== DATA ==

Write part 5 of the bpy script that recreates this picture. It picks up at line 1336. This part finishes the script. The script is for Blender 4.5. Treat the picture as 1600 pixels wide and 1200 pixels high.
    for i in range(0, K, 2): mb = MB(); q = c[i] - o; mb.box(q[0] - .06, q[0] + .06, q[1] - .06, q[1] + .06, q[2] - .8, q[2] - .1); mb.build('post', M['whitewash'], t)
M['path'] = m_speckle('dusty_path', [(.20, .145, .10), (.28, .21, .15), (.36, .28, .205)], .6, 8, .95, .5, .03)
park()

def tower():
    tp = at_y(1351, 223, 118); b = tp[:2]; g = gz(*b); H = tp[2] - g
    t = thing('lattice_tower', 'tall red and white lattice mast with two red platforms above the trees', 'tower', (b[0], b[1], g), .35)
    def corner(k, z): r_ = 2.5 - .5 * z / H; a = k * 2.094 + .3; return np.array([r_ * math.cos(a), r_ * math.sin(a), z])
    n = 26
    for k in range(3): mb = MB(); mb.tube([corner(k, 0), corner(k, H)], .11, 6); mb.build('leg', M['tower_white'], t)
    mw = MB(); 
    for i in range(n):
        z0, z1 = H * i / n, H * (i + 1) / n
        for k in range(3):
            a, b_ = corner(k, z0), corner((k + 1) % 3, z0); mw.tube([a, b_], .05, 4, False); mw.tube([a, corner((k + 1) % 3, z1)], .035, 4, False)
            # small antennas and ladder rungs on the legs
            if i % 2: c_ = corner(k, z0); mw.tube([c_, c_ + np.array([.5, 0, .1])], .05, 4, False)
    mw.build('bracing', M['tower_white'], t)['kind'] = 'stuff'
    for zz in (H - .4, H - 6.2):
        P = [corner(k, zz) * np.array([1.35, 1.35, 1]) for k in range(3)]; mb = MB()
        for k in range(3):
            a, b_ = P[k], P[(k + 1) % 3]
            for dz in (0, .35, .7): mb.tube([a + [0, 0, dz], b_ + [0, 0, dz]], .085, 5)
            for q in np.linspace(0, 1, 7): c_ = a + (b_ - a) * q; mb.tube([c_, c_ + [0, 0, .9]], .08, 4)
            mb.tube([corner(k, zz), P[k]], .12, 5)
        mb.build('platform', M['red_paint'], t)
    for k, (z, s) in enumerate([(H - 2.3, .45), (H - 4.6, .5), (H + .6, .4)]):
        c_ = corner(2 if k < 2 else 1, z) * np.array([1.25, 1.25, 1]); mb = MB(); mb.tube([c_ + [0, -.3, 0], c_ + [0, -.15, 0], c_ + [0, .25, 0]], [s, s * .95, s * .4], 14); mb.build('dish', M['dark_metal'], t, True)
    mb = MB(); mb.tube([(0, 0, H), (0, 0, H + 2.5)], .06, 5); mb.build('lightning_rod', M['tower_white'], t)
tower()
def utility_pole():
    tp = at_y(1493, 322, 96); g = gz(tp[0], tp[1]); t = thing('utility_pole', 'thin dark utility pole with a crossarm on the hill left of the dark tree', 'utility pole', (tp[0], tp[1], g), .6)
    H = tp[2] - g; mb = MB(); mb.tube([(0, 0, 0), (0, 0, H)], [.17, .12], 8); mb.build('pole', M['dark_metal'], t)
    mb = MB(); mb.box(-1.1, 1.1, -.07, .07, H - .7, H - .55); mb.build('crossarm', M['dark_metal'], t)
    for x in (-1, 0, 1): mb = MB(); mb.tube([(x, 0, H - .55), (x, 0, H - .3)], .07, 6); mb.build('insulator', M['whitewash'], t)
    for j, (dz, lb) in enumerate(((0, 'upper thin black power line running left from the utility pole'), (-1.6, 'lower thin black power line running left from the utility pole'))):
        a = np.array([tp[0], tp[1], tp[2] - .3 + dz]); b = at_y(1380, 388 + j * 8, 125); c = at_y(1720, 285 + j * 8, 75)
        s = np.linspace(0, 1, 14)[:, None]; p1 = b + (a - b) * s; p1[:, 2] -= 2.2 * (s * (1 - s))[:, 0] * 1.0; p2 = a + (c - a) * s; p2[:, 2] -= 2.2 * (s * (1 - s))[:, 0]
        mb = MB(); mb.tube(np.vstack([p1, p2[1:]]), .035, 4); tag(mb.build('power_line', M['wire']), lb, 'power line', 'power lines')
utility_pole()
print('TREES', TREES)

== TASK BRIEF ==
Retype the data in full and match it exactly.

== RESULT ==
Write part 5 of the bpy script that recreates this picture. It picks up at line 1336. This part finishes the script. The script is for Blender 4.5. Treat the picture as 1600 pixels wide and 1200 pixels high.
    for i in range(0, K, 2): mb = MB(); q = c[i] - o; mb.box(q[0] - .06, q[0] + .06, q[1] - .06, q[1] + .06, q[2] - .8, q[2] - .1); mb.build('post', M['whitewash'], t)
M['path'] = m_speckle('dusty_path', [(.20, .145, .10), (.28, .21, .15), (.36, .28, .205)], .6, 8, .95, .5, .03)
park()

def tower():
    tp = at_y(1351, 223, 118); b = tp[:2]; g = gz(*b); H = tp[2] - g
    t = thing('lattice_tower', 'tall red and white lattice mast with two red platforms above the trees', 'tower', (b[0], b[1], g), .35)
    def corner(k, z): r_ = 2.5 - .5 * z / H; a = k * 2.094 + .3; return np.array([r_ * math.cos(a), r_ * math.sin(a), z])
    n = 26
    for k in range(3): mb = MB(); mb.tube([corner(k, 0), corner(k, H)], .11, 6); mb.build('leg', M['tower_white'], t)
    mw = MB(); 
    for i in range(n):
        z0, z1 = H * i / n, H * (i + 1) / n
        for k in range(3):
            a, b_ = corner(k, z0), corner((k + 1) % 3, z0); mw.tube([a, b_], .05, 4, False); mw.tube([a, corner((k + 1) % 3, z1)], .035, 4, False)
            # small antennas and ladder rungs on the legs
            if i % 2: c_ = corner(k, z0); mw.tube([c_, c_ + np.array([.5, 0, .1])], .05, 4, False)
    mw.build('bracing', M['tower_white'], t)['kind'] = 'stuff'
    for zz in (H - .4, H - 6.2):
        P = [corner(k, zz) * np.array([1.35, 1.35, 1]) for k in range(3)]; mb = MB()
        for k in range(3):
            a, b_ = P[k], P[(k + 1) % 3]
            for dz in (0, .35, .7): mb.tube([a + [0, 0, dz], b_ + [0, 0, dz]], .085, 5)
            for q in np.linspace(0, 1, 7): c_ = a + (b_ - a) * q; mb.tube([c_, c_ + [0, 0, .9]], .08, 4)
            mb.tube([corner(k, zz), P[k]], .12, 5)
        mb.build('platform', M['red_paint'], t)
    for k, (z, s) in enumerate([(H - 2.3, .45), (H - 4.6, .5), (H + .6, .4)]):
        c_ = corner(2 if k < 2 else 1, z) * np.array([1.25, 1.25, 1]); mb = MB(); mb.tube([c_ + [0, -.3, 0], c_ + [0, -.15, 0], c_ + [0, .25, 0]], [s, s * .95, s * .4], 14); mb.build('dish', M['dark_metal'], t, True)
    mb = MB(); mb.tube([(0, 0, H), (0, 0, H + 2.5)], .06, 5); mb.build('lightning_rod', M['tower_white'], t)
tower()
def utility_pole():
    tp = at_y(1493, 322, 96); g = gz(tp[0], tp[1]); t = thing('utility_pole', 'thin dark utility pole with a crossarm on the hill left of the dark tree', 'utility pole', (tp[0], tp[1], g), .6)
    H = tp[2] - g; mb = MB(); mb.tube([(0, 0, 0), (0, 0, H)], [.17, .12], 8); mb.build('pole', M['dark_metal'], t)
    mb = MB(); mb.box(-1.1, 1.1, -.07, .07, H - .7, H - .55); mb.build('crossarm', M['dark_metal'], t)
    for x in (-1, 0, 1): mb = MB(); mb.tube([(x, 0, H - .55), (x, 0, H - .3)], .07, 6); mb.build('insulator', M['whitewash'], t)
    for j, (dz, lb) in enumerate(((0, 'upper thin black power line running left from the utility pole'), (-1.6, 'lower thin black power line running left from the utility pole'))):
        a = np.array([tp[0], tp[1], tp[2] - .3 + dz]); b = at_y(1380, 388 + j * 8, 125); c = at_y(1720, 285 + j * 8, 75)
        s = np.linspace(0, 1, 14)[:, None]; p1 = b + (a - b) * s; p1[:, 2] -= 2.2 * (s * (1 - s))[:, 0] * 1.0; p2 = a + (c - a) * s; p2[:, 2] -= 2.2 * (s * (1 - s))[:, 0]
        mb = MB(); mb.tube(np.vstack([p1, p2[1:]]), .035, 4); tag(mb.build('power_line', M['wire']), lb, 'power line', 'power lines')
utility_pole()
print('TREES', TREES)